> [Task goal]:
Repeat the listing in full. Nothing may be added or left out.

━━━━━ Data segment

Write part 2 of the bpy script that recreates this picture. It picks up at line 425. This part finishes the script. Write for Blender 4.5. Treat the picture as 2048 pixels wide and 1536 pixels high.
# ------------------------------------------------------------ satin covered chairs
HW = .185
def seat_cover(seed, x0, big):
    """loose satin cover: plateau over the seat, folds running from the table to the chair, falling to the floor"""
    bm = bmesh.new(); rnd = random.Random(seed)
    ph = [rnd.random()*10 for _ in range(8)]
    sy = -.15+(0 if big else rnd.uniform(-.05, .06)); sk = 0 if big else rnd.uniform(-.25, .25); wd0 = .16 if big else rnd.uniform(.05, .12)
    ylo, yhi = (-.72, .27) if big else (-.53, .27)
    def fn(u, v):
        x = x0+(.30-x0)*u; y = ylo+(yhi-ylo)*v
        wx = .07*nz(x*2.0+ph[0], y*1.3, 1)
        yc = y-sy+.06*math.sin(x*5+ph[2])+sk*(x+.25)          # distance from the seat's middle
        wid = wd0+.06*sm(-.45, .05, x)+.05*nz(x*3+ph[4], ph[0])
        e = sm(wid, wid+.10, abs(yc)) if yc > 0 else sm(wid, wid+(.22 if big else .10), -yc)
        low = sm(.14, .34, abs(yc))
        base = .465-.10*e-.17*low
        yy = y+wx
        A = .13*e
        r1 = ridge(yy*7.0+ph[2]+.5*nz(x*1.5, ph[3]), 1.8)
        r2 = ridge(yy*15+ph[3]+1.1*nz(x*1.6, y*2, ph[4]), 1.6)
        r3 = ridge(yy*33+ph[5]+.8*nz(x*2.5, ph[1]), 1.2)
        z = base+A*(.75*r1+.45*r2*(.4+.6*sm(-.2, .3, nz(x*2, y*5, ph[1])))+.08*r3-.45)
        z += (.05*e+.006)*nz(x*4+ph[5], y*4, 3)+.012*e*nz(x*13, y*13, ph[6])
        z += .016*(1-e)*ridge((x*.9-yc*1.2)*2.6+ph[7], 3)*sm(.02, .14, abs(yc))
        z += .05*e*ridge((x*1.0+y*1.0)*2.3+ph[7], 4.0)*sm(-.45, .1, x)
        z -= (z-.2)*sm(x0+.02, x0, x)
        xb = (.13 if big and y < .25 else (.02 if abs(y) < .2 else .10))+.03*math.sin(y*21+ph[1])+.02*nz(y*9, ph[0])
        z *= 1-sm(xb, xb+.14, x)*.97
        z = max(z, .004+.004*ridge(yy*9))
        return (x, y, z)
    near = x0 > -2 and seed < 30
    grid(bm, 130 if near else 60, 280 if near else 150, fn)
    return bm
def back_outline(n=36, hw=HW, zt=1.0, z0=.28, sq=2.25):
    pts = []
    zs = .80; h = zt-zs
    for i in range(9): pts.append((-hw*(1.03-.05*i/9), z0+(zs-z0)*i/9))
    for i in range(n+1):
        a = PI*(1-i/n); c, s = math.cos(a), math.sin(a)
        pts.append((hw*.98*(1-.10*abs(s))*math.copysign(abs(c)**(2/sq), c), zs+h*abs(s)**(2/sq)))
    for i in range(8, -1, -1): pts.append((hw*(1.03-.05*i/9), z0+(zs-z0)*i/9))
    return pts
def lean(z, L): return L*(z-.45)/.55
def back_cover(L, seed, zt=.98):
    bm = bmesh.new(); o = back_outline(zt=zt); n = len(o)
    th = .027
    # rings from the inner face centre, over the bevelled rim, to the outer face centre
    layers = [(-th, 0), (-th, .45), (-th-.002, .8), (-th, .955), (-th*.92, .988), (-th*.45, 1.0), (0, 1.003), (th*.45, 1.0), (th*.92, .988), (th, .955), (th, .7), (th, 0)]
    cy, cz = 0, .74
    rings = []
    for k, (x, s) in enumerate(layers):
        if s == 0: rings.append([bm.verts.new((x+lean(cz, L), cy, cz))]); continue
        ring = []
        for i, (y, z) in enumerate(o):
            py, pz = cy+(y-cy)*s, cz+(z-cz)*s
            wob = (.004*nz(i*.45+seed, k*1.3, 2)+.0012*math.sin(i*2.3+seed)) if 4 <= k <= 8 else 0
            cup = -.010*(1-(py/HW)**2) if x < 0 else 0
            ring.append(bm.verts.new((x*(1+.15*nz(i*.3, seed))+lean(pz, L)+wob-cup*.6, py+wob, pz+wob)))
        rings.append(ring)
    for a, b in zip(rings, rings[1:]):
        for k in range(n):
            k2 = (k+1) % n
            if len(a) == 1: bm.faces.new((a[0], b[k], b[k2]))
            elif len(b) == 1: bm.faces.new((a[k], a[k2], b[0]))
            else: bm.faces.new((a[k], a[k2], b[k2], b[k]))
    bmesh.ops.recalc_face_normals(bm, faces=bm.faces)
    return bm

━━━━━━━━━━

> [The result]:
Write part 2 of the bpy script that recreates this picture. It picks up at line 425. This part finishes the script. Write for Blender 4.5. Treat the picture as 2048 pixels wide and 1536 pixels high.
# ------------------------------------------------------------ satin covered chairs
HW = .185
def seat_cover(seed, x0, big):
    """loose satin cover: plateau over the seat, folds running from the table to the chair, falling to the floor"""
    bm = bmesh.new(); rnd = random.Random(seed)
    ph = [rnd.random()*10 for _ in range(8)]
    sy = -.15+(0 if big else rnd.uniform(-.05, .06)); sk = 0 if big else rnd.uniform(-.25, .25); wd0 = .16 if big else rnd.uniform(.05, .12)
    ylo, yhi = (-.72, .27) if big else (-.53, .27)
    def fn(u, v):
        x = x0+(.30-x0)*u; y = ylo+(yhi-ylo)*v
        wx = .07*nz(x*2.0+ph[0], y*1.3, 1)
        yc = y-sy+.06*math.sin(x*5+ph[2])+sk*(x+.25)          # distance from the seat's middle
        wid = wd0+.06*sm(-.45, .05, x)+.05*nz(x*3+ph[4], ph[0])
        e = sm(wid, wid+.10, abs(yc)) if yc > 0 else sm(wid, wid+(.22 if big else .10), -yc)
        low = sm(.14, .34, abs(yc))
        base = .465-.10*e-.17*low
        yy = y+wx
        A = .13*e
        r1 = ridge(yy*7.0+ph[2]+.5*nz(x*1.5, ph[3]), 1.8)
        r2 = ridge(yy*15+ph[3]+1.1*nz(x*1.6, y*2, ph[4]), 1.6)
        r3 = ridge(yy*33+ph[5]+.8*nz(x*2.5, ph[1]), 1.2)
        z = base+A*(.75*r1+.45*r2*(.4+.6*sm(-.2, .3, nz(x*2, y*5, ph[1])))+.08*r3-.45)
        z += (.05*e+.006)*nz(x*4+ph[5], y*4, 3)+.012*e*nz(x*13, y*13, ph[6])
        z += .016*(1-e)*ridge((x*.9-yc*1.2)*2.6+ph[7], 3)*sm(.02, .14, abs(yc))
        z += .05*e*ridge((x*1.0+y*1.0)*2.3+ph[7], 4.0)*sm(-.45, .1, x)
        z -= (z-.2)*sm(x0+.02, x0, x)
        xb = (.13 if big and y < .25 else (.02 if abs(y) < .2 else .10))+.03*math.sin(y*21+ph[1])+.02*nz(y*9, ph[0])
        z *= 1-sm(xb, xb+.14, x)*.97
        z = max(z, .004+.004*ridge(yy*9))
        return (x, y, z)
    near = x0 > -2 and seed < 30
    grid(bm, 130 if near else 60, 280 if near else 150, fn)
    return bm
def back_outline(n=36, hw=HW, zt=1.0, z0=.28, sq=2.25):
    pts = []
    zs = .80; h = zt-zs
    for i in range(9): pts.append((-hw*(1.03-.05*i/9), z0+(zs-z0)*i/9))
    for i in range(n+1):
        a = PI*(1-i/n); c, s = math.cos(a), math.sin(a)
        pts.append((hw*.98*(1-.10*abs(s))*math.copysign(abs(c)**(2/sq), c), zs+h*abs(s)**(2/sq)))
    for i in range(8, -1, -1): pts.append((hw*(1.03-.05*i/9), z0+(zs-z0)*i/9))
    return pts
def lean(z, L): return L*(z-.45)/.55
def back_cover(L, seed, zt=.98):
    bm = bmesh.new(); o = back_outline(zt=zt); n = len(o)
    th = .027
    # rings from the inner face centre, over the bevelled rim, to the outer face centre
    layers = [(-th, 0), (-th, .45), (-th-.002, .8), (-th, .955), (-th*.92, .988), (-th*.45, 1.0), (0, 1.003), (th*.45, 1.0), (th*.92, .988), (th, .955), (th, .7), (th, 0)]
    cy, cz = 0, .74
    rings = []
    for k, (x, s) in enumerate(layers):
        if s == 0: rings.append([bm.verts.new((x+lean(cz, L), cy, cz))]); continue
        ring = []
        for i, (y, z) in enumerate(o):
            py, pz = cy+(y-cy)*s, cz+(z-cz)*s
            wob = (.004*nz(i*.45+seed, k*1.3, 2)+.0012*math.sin(i*2.3+seed)) if 4 <= k <= 8 else 0
            cup = -.010*(1-(py/HW)**2) if x < 0 else 0
            ring.append(bm.verts.new((x*(1+.15*nz(i*.3, seed))+lean(pz, L)+wob-cup*.6, py+wob, pz+wob)))
        rings.append(ring)
    for a, b in zip(rings, rings[1:]):
        for k in range(n):
            k2 = (k+1) % n
            if len(a) == 1: bm.faces.new((a[0], b[k], b[k2]))
            elif len(b) == 1: bm.faces.new((a[k], a[k2], b[0]))
            else: bm.faces.new((a[k], a[k2], b[k2], b[k]))
    bmesh.ops.recalc_face_normals(bm, faces=bm.faces)
    return bm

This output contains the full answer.